[EXERCISE DIRECTIONS] Quote the listing below word for word, stopping after the line that contains "a = at(808,748,2.2); b = at(948,836,2.2)".
------ RAW DATA
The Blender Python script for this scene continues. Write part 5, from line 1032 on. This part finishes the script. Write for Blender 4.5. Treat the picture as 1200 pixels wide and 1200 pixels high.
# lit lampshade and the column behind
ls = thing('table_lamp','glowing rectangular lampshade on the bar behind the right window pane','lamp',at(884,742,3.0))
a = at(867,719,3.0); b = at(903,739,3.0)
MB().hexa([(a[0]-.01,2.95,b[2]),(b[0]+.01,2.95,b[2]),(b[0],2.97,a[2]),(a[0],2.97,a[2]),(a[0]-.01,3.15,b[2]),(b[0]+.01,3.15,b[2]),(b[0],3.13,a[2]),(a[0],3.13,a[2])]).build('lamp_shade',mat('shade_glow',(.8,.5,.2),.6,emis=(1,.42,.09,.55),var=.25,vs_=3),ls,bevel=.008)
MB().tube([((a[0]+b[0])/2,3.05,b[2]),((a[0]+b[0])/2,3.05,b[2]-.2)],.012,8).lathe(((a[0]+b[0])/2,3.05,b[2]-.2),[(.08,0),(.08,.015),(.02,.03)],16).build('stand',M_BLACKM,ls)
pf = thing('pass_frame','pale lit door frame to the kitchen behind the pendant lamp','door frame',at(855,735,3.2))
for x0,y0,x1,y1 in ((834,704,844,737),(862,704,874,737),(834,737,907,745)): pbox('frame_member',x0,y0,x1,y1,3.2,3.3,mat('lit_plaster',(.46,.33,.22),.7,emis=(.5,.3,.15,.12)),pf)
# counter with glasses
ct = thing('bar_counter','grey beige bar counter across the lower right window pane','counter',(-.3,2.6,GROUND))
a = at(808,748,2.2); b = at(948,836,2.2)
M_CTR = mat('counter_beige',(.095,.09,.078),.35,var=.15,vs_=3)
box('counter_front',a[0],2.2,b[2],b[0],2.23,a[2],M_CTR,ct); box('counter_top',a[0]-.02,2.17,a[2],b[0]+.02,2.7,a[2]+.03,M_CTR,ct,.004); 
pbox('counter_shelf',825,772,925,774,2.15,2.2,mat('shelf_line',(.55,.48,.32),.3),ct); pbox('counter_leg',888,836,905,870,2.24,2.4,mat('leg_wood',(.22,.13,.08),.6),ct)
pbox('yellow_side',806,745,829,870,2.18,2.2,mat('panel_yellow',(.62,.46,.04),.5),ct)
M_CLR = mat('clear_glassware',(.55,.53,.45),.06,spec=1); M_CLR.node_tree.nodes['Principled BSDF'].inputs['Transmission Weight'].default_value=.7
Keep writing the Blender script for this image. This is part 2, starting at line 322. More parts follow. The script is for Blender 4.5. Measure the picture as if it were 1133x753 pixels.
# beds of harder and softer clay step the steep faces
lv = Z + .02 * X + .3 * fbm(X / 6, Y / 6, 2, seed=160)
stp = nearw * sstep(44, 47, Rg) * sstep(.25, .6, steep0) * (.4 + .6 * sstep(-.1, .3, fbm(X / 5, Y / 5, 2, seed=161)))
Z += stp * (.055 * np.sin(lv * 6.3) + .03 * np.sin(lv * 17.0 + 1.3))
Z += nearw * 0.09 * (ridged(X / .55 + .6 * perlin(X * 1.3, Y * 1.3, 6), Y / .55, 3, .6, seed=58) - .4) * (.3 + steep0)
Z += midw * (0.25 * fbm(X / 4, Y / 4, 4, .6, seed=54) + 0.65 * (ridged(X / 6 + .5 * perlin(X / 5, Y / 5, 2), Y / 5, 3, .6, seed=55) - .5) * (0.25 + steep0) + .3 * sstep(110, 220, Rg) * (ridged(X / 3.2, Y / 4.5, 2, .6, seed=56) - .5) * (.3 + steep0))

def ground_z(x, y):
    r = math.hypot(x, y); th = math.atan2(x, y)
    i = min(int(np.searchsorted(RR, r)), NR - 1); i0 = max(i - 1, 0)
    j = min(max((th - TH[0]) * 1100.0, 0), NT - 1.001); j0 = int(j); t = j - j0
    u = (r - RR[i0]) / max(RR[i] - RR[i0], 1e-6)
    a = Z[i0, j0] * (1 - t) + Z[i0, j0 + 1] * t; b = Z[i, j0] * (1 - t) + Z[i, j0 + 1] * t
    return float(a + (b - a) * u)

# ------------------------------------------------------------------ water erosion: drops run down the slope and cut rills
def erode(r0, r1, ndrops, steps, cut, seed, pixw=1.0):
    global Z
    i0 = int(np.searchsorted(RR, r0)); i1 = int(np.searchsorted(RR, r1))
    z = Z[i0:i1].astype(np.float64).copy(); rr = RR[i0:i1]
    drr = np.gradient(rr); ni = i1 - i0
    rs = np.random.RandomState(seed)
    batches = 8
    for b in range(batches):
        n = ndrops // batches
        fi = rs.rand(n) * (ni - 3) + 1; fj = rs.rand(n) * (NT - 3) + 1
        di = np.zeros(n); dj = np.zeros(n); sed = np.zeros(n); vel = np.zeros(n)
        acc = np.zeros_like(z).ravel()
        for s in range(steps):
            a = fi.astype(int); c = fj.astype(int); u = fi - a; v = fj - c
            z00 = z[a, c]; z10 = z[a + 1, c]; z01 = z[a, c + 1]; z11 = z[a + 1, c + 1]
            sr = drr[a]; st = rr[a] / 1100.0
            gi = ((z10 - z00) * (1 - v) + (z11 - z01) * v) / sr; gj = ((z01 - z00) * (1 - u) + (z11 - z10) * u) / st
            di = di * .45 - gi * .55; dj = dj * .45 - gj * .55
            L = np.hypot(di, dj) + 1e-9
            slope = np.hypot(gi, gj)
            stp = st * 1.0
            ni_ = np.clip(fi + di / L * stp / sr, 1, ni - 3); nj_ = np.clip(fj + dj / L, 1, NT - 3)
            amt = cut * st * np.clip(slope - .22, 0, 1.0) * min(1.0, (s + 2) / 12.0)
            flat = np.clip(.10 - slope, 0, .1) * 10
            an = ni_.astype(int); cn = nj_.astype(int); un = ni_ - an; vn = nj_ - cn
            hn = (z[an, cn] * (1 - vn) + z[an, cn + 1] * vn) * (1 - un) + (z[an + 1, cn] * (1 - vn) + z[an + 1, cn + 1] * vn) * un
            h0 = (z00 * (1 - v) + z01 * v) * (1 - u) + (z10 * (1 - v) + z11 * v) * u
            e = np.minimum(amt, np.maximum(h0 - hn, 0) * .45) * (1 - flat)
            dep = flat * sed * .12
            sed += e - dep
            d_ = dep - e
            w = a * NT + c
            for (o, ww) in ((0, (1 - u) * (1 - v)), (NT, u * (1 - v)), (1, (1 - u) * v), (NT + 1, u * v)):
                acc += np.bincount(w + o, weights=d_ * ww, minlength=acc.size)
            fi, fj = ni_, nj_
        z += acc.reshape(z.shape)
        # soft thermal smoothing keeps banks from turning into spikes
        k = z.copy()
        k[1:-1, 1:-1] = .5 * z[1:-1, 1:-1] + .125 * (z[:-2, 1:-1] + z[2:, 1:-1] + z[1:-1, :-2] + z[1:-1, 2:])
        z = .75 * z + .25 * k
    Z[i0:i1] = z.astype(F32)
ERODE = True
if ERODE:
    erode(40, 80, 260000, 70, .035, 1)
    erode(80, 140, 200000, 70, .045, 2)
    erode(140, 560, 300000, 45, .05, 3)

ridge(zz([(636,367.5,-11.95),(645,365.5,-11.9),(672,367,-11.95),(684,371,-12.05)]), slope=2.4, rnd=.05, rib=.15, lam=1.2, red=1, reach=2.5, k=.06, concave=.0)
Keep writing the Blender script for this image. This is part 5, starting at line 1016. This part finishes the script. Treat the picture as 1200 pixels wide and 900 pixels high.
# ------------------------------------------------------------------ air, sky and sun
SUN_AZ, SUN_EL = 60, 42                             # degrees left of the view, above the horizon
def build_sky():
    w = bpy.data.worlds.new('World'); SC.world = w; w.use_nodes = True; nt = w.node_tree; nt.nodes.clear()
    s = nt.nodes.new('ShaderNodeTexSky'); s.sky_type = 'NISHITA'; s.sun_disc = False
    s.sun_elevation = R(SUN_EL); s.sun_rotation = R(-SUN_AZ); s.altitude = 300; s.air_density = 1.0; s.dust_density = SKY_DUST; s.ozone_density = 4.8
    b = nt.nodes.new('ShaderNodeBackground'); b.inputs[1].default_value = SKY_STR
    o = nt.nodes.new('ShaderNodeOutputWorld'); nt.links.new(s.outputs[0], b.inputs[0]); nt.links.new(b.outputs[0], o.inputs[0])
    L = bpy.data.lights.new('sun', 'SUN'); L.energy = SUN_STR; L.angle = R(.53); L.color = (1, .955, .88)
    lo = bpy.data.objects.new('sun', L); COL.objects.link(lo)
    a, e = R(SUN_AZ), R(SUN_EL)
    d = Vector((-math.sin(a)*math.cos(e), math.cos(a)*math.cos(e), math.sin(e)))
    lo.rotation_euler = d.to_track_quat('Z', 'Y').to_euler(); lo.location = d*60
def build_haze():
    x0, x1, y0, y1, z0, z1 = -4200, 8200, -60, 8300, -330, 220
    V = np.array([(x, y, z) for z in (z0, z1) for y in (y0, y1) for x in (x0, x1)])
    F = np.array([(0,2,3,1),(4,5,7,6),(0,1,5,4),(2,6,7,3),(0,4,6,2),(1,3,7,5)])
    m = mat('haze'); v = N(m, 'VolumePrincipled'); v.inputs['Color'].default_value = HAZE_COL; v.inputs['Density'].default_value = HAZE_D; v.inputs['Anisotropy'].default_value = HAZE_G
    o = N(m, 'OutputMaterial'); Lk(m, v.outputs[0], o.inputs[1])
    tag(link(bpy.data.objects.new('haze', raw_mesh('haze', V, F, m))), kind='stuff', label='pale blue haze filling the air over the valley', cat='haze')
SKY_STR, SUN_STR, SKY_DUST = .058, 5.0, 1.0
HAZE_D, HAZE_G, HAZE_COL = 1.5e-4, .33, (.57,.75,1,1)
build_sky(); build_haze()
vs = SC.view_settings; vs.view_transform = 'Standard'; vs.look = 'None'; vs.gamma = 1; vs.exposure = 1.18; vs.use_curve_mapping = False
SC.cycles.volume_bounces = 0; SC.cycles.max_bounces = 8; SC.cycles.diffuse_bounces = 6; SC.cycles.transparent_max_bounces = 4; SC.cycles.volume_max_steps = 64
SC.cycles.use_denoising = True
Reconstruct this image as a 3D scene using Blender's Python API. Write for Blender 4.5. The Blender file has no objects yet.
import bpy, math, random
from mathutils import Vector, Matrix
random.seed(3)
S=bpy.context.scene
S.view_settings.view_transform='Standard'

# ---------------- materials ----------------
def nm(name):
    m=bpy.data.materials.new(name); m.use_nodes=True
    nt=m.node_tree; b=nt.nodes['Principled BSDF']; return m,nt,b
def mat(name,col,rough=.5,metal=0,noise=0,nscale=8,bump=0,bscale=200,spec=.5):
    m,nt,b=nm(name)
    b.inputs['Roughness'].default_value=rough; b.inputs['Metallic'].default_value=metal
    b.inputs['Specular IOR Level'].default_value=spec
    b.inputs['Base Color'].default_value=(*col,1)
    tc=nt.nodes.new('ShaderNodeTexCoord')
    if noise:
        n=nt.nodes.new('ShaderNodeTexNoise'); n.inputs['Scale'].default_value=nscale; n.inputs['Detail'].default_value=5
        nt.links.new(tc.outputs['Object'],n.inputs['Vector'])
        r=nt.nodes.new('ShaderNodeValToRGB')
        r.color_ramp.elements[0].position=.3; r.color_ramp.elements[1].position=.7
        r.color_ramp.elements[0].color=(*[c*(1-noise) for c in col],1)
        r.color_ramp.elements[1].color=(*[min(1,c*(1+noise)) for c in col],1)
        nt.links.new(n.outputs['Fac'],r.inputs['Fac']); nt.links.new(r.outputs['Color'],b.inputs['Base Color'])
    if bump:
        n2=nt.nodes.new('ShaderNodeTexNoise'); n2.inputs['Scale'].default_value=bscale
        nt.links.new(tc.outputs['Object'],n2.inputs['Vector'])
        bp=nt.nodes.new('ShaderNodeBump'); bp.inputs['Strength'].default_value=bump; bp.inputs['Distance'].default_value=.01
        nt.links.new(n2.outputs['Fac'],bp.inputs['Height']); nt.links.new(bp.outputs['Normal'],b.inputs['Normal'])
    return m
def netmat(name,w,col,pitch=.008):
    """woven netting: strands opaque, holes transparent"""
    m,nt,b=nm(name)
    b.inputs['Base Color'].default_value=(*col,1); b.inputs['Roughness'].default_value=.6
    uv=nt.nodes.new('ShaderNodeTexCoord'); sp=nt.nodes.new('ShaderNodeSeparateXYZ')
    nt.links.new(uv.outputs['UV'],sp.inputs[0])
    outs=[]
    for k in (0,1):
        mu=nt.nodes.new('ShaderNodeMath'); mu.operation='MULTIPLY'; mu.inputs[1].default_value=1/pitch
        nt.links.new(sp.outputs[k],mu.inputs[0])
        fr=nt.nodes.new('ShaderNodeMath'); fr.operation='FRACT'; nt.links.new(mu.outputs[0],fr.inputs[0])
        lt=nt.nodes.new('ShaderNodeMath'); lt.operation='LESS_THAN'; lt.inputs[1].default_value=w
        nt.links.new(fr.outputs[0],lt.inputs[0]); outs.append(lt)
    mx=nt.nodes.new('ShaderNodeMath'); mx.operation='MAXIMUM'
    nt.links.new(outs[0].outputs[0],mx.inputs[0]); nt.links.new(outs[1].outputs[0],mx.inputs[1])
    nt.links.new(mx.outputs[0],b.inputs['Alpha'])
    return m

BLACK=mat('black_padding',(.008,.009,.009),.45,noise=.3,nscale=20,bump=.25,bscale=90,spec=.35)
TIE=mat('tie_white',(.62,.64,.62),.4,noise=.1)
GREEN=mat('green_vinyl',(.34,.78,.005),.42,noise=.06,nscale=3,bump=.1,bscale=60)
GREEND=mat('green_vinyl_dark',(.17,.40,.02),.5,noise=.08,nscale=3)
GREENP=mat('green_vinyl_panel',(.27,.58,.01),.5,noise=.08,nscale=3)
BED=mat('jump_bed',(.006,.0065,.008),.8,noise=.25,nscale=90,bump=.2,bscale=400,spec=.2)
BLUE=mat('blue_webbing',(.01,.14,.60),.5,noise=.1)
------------
[COMPLETE OUTPUT]
The Blender Python script for this scene continues. Write part 5, from line 1032 on. This part finishes the script. Write for Blender 4.5. Treat the picture as 1200 pixels wide and 1200 pixels high.
# lit lampshade and the column behind
ls = thing('table_lamp','glowing rectangular lampshade on the bar behind the right window pane','lamp',at(884,742,3.0))
a = at(867,719,3.0); b = at(903,739,3.0)
MB().hexa([(a[0]-.01,2.95,b[2]),(b[0]+.01,2.95,b[2]),(b[0],2.97,a[2]),(a[0],2.97,a[2]),(a[0]-.01,3.15,b[2]),(b[0]+.01,3.15,b[2]),(b[0],3.13,a[2]),(a[0],3.13,a[2])]).build('lamp_shade',mat('shade_glow',(.8,.5,.2),.6,emis=(1,.42,.09,.55),var=.25,vs_=3),ls,bevel=.008)
MB().tube([((a[0]+b[0])/2,3.05,b[2]),((a[0]+b[0])/2,3.05,b[2]-.2)],.012,8).lathe(((a[0]+b[0])/2,3.05,b[2]-.2),[(.08,0),(.08,.015),(.02,.03)],16).build('stand',M_BLACKM,ls)
pf = thing('pass_frame','pale lit door frame to the kitchen behind the pendant lamp','door frame',at(855,735,3.2))
for x0,y0,x1,y1 in ((834,704,844,737),(862,704,874,737),(834,737,907,745)): pbox('frame_member',x0,y0,x1,y1,3.2,3.3,mat('lit_plaster',(.46,.33,.22),.7,emis=(.5,.3,.15,.12)),pf)
# counter with glasses
ct = thing('bar_counter','grey beige bar counter across the lower right window pane','counter',(-.3,2.6,GROUND))
a = at(808,748,2.2); b = at(948,836,2.2)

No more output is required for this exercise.